Since the turn of the millennium, the leather sector has suffered great losses prompted by the country’s operating environment, making it difficult for companies to remain operational and competitive.
Hence in a move to resuscitate the sector, the Ministry of Industry and Commerce launched the five-year revival plan outlined in the ZNLDS.
The 85-page document sought to position the leather industry and allied sectors of the economy towards exports and international competitiveness, while ensuring that Zimbabwean firms and households enjoyed continued access to a wide range of high quality goods.
The strategy was aimed at improving market intelligence and access to finance by adding value to the raw materials.
Premised on five objectives, the ZNLDS sought to create an apex council at national level which would deliberate and articulate issues affecting leather sector players; facilitate the provision of capital; access to information and markets; avail raw materials and create clusters across the nation.
However, a few months before the end of the strategy’s lifespan, the viability of the leather sector has been further undermined and is worse than before the launch of the strategy five years ago.
Accidelio Nyamayaro, the Harare Leather Cluster assistant chairperson, said they were still being impeded by financial challenges and that there had been no growth since 2013.
“Despite the measures taken, we are still unable to boost productivity since unlocking of capital from financial institutions is impossible due to the fact that we are required to provide immovable property as collateral. Getting equipment in the form of raw materials and machinery is still a mammoth task due to lack of finance,” he said.
In 2014, government introduced a US$0,75 levy on raw hide exports in a move that was expected to boost value addition in the leather industry and curtail the exportation of raw hides by local abattoirs.
But Finance and Economic Development Minister, Patrick Chinamasa, recently granted a tax waiver to raw hide exporters.
He listed seven merchants with a total export quota of just over 1,5 million kilograms worth about US$10 million as the beneficiaries.
When the tax was introduced in 2014, the Livestock and Meat Advisory Council pointed out that it had a negative impact on the viability of abattoirs.
The council alleged that tanners were unable to buy raw hides from abattoirs due to lack of finance hence the tax had not helped to lift the local leather sector but instead, it impacted negatively as raw hides stocks which continued to pile up, prompting huge losses for operators.
The Zimbabwe Leather Development Council chairperson, Clemence Shoko, said challenges beyond government’s control were to blame for the strategy’s non-performance.
“The perpetual economic challenges which have bedeviled the country since the turn of the millennium are to blame for the partial failure of the strategy.

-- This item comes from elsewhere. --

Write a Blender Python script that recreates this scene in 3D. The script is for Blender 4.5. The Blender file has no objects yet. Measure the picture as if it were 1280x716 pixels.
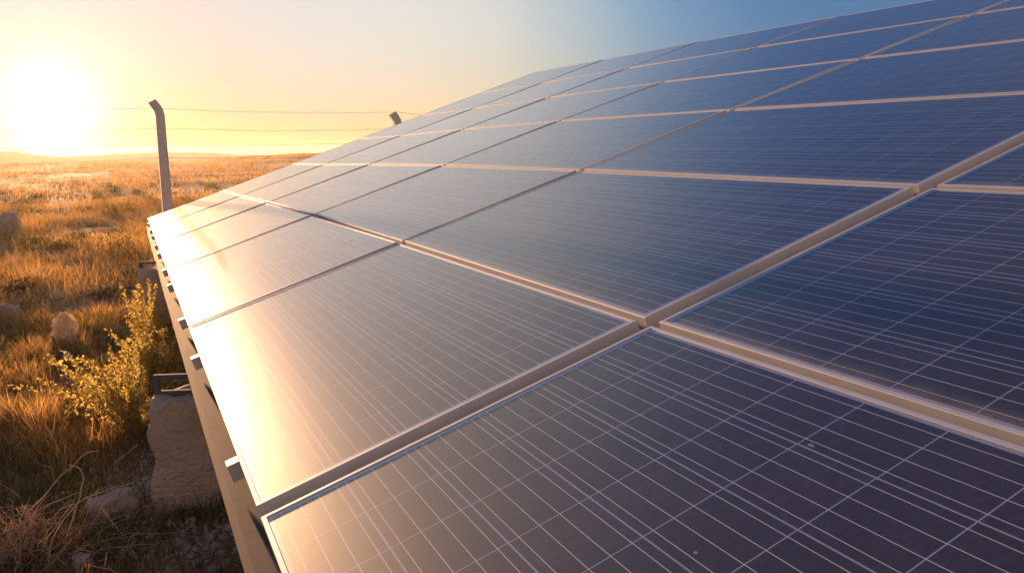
import bpy, bmesh, math, random
import numpy as np
from mathutils import Vector, Matrix, noise

rng = np.random.default_rng(7)
random.seed(7)
S = bpy.context.scene
COL = S.collection

# ---------------------------------------------------------------- camera
TILT = math.radians(17.5)                      # slope of the solar table
CAM = Vector((-0.179, -1.645, 1.5))
cam_d = bpy.data.cameras.new('camera')
cam = bpy.data.objects.new('camera', cam_d)
COL.objects.link(cam)
RM = Matrix(((0.90395003, 0.08161219, -0.41977826),
             (-0.42747064, 0.14497857, -0.89232845),
             (-0.01196603, 0.98606322, 0.16594020)))
cam.matrix_world = Matrix.Translation(CAM) @ RM.to_4x4()
cam_d.sensor_width = 36
cam_d.lens = 28.538
cam_d.clip_start = 0.05
cam_d.clip_end = 20000
S.camera = cam

# ---------------------------------------------------------------- sky, sun, exposure
SUN = Vector((-0.066, 0.997, 0.045)).normalized()
SUN_EL = math.asin(SUN.z)
SUN_AZ = math.atan2(SUN.x, SUN.y)              # from +Y towards +X
w = bpy.data.worlds.new('World')
S.world = w
w.use_nodes = True
nt = w.node_tree
nt.nodes.clear()
def N(t, **k):
    n = nt.nodes.new(t)
    for a, v in k.items():
        setattr(n, a, v)
    return n
def wmath(op, a, b=None):
    n = N('ShaderNodeMath', operation=op)
    for i, v in enumerate((a, b)):
        if v is None: continue
        if isinstance(v, (int, float)): n.inputs[i].default_value = v
        else: nt.links.new(v, n.inputs[i])
    return n.outputs[0]
EXPOSURE = 2.0
GAIN = 1.0 / 2**EXPOSURE                       # the sky values below are as seen in the picture
sky = N('ShaderNodeTexSky', sky_type='NISHITA')
sky.sun_disc = False
sky.sun_elevation = SUN_EL
sky.sun_rotation = SUN_AZ
sky.altitude = 300
sky.air_density = 1.0
sky.dust_density = 0.2
sky.ozone_density = 2.0
bg = N('ShaderNodeBackground')
bg.inputs[1].default_value = 0.06 * GAIN      # 0.06 as seen at exposure 0
nt.links.new(sky.outputs[0], bg.inputs[0])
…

“However, there have been sound success stories as we managed to create clusters for leather processors in the country. As outlined in the strategy, we managed to create the Zimbabwe Leather Development Council which shall be the precursor to the leather processors apex council,” he said.
Shoko noted that they had managed to access information and markets on the leather industry by participating in a number of conferences and hinted that through the cluster formations, accessing loans would be easier in future because processors would be approaching financial institutions as registered associations.
However, a trader in the leather sector, Owen Taruvinga, dismissed the claims, saying while government appeared to be in support of the sector, there was clear lack of commitment evidenced by not setting aside a specific budget for the sector.
“We have never heard the Finance Minister setting aside a substantial amount of money to be invested in the leather sector. The little assistance we have received so far is in the form of donations from well-wishers such as the European Union and the Common Market for Eastern and Southern Africa,” Taruvinga said.
He noted that the failure of the strategy was prompted by failure to avail training in modern technology trends to enable the leather producers to manufacture high quality products that are competitive on the world market.
But Industry and Commerce Minister, Mike Bimha, expressed optimism over the strategy’s potential in turning around the fortunes of the country’s leather sector.
“It is common that in all the strategies, we can never achieve everything but since it is still in progress I believe that if we collectively put pressure, at the end of the day the set objectives will be realised,” he said.